Ulla Klingovsky und Georges Pfruender geben Einblick in das Analyse- und Interventionsverfahren der «Critical Diversity Literacy». Ziel dieses Ansatzes ist es, Normalitätsordnungen zu stören und Ausschluss- oder Diskriminierungsmechanismen aufzuspüren, um Veränderungen in den Organisationen anzustossen. Stefanie Ernst untersucht Spannungsfelder und Paradoxien diversitätsorientierter Organisationsentwicklung und zeigt anhand empirischer Befunde, mit welchen Fragen und Konflikten Weiterbildungsorganisationen dabei konfrontiert sind. Bei Nicole Kimmelmann steht das Bildungspersonal im Zentrum. Sie skizziert die Ergebnisse einer Studie zu Kompetenzanforderungen von Lehrenden für einen inklusiven Umgang mit diversen Zielgruppen; darauf gestützt formuliert sie Implikationen für die Personal- und Organisationsentwicklung in Weiterbildungseinrichtungen.
Weitere Beiträge geben Einblick in den Umgang mit Diversität in der Weiterbildungspraxis. Sonja Dudek und Carolin Hagelskamp zeigen am Beispiel der Berliner «Landesstelle für Gleichbehandlung – gegen Diskriminierung», wie Diversity-Schulungen für Fachleute aussehen können. Robert Reissner gibt Einblick in den Entwicklungsprozess der Volkshochschule Leipzig zu einer diversitätssensiblen Einrichtung. Daniela Frau berichtet von der Umsetzung von Diversity-Management-Praktiken an der Zürcher Hochschule für Angewandte Wissenschaften ZHAW.
Zwei Beiträge legen den Akzent auf das Differenzmerkmal «Behinderung». Olivier Steiner und Fabienne Kaiser geben Einblick in die Resultate des Forschungsprojektes «Digitale Teilhabe von Menschen mit Behinderungen in der beruflichen Bildung». Daphna Paz und Noémie Maibach berichten aus dem Pilotprojekt «Weiterbildung inklusiv»; diese Initiative will Weiterbildungsakteure dabei unterstützen, ihre Angebote auch für Menschen mit Sehbehinderung zugänglich zu gestalten.

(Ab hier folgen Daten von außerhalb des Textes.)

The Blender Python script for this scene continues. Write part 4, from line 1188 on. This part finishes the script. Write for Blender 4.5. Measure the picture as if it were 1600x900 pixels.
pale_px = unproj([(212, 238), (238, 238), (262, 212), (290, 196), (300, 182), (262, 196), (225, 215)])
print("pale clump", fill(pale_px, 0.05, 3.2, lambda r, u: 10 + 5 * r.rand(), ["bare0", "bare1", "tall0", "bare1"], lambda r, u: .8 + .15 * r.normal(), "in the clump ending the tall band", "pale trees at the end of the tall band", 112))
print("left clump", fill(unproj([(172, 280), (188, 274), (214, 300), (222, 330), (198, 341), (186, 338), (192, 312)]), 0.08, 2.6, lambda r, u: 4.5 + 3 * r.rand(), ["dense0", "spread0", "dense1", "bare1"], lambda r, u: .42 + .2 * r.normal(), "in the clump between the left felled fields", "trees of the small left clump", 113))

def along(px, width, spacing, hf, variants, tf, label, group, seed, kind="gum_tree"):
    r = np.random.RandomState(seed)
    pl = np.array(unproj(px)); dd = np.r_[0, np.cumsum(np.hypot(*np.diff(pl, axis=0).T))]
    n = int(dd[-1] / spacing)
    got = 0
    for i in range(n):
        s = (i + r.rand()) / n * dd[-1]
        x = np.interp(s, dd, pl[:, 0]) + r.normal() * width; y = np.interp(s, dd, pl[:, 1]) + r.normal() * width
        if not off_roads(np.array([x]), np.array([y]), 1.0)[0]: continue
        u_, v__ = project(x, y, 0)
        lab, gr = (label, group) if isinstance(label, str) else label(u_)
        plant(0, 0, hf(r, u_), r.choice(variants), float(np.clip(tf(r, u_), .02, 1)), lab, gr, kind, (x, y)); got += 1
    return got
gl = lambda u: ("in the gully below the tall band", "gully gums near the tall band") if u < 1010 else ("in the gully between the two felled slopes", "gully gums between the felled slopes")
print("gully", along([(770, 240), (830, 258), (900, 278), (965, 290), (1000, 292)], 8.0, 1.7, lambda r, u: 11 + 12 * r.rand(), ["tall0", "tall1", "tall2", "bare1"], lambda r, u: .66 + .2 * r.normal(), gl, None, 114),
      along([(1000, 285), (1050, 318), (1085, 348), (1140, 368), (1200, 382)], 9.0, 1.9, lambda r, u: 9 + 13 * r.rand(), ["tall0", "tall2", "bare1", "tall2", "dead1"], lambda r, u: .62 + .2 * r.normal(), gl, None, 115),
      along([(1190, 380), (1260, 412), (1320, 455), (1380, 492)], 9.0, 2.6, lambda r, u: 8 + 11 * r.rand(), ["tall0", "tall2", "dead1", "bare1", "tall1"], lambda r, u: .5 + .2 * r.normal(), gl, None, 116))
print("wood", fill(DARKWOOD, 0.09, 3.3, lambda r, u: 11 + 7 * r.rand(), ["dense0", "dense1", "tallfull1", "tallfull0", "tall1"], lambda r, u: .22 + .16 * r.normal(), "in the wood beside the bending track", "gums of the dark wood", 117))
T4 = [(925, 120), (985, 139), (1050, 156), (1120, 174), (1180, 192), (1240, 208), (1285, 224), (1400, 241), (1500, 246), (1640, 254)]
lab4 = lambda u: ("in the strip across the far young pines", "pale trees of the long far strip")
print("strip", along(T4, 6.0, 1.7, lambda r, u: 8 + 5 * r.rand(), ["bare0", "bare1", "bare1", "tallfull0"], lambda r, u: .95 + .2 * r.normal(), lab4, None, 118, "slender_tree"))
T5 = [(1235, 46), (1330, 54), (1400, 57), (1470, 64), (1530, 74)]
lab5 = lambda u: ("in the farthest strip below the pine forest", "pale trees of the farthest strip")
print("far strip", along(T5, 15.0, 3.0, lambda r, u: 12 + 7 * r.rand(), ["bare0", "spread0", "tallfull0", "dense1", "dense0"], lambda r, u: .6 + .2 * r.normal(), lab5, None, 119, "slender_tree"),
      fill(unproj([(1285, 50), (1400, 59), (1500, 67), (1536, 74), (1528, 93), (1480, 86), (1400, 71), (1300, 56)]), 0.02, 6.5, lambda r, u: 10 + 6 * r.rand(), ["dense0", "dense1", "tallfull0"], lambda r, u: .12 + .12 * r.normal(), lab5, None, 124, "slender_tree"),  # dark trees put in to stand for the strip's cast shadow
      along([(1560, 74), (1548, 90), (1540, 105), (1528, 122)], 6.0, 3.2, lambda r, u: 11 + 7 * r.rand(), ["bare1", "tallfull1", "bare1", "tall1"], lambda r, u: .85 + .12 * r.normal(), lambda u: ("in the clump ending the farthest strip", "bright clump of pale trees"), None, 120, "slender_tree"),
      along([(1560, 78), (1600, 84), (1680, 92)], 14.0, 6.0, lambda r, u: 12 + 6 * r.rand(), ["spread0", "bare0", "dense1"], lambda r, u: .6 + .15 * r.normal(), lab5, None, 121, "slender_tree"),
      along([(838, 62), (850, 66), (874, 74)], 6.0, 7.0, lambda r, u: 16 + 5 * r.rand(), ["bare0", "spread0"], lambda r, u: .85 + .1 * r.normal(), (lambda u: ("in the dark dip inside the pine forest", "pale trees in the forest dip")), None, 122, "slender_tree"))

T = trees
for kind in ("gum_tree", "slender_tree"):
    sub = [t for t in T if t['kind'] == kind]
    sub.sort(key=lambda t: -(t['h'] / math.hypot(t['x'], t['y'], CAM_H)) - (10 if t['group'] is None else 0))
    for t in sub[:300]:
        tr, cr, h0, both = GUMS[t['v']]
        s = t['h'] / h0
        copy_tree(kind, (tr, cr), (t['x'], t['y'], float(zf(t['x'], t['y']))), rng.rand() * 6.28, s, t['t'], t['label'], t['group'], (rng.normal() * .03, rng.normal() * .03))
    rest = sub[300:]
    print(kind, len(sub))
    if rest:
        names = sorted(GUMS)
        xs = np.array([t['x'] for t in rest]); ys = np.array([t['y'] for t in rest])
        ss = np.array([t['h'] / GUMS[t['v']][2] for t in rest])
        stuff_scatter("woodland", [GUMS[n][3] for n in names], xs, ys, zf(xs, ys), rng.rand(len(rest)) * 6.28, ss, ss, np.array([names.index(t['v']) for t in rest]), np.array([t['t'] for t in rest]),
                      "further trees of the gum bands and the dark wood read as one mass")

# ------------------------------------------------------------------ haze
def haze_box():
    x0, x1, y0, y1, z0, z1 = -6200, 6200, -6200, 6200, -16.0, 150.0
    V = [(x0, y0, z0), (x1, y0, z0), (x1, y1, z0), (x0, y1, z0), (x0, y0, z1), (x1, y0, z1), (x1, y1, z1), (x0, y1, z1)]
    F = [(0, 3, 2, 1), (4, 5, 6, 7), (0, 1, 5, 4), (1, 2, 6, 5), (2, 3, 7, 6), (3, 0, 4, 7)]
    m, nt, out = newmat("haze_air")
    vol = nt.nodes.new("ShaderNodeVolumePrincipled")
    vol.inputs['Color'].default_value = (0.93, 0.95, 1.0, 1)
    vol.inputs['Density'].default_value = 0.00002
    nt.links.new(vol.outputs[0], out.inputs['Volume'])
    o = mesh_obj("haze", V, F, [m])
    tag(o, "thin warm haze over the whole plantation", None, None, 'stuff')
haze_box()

Kajo Wintzen schliesslich gibt Einblick in die Arbeit mit einem poesiepädagogischen Ansatz im Bereich Grundkompetenzen. Ziel dieser poetischen Interventionen ist es, die kulturelle und persönliche Identität von Menschen, die mit gesellschaftlicher Ausgrenzung konfrontiert sind, zu stärken.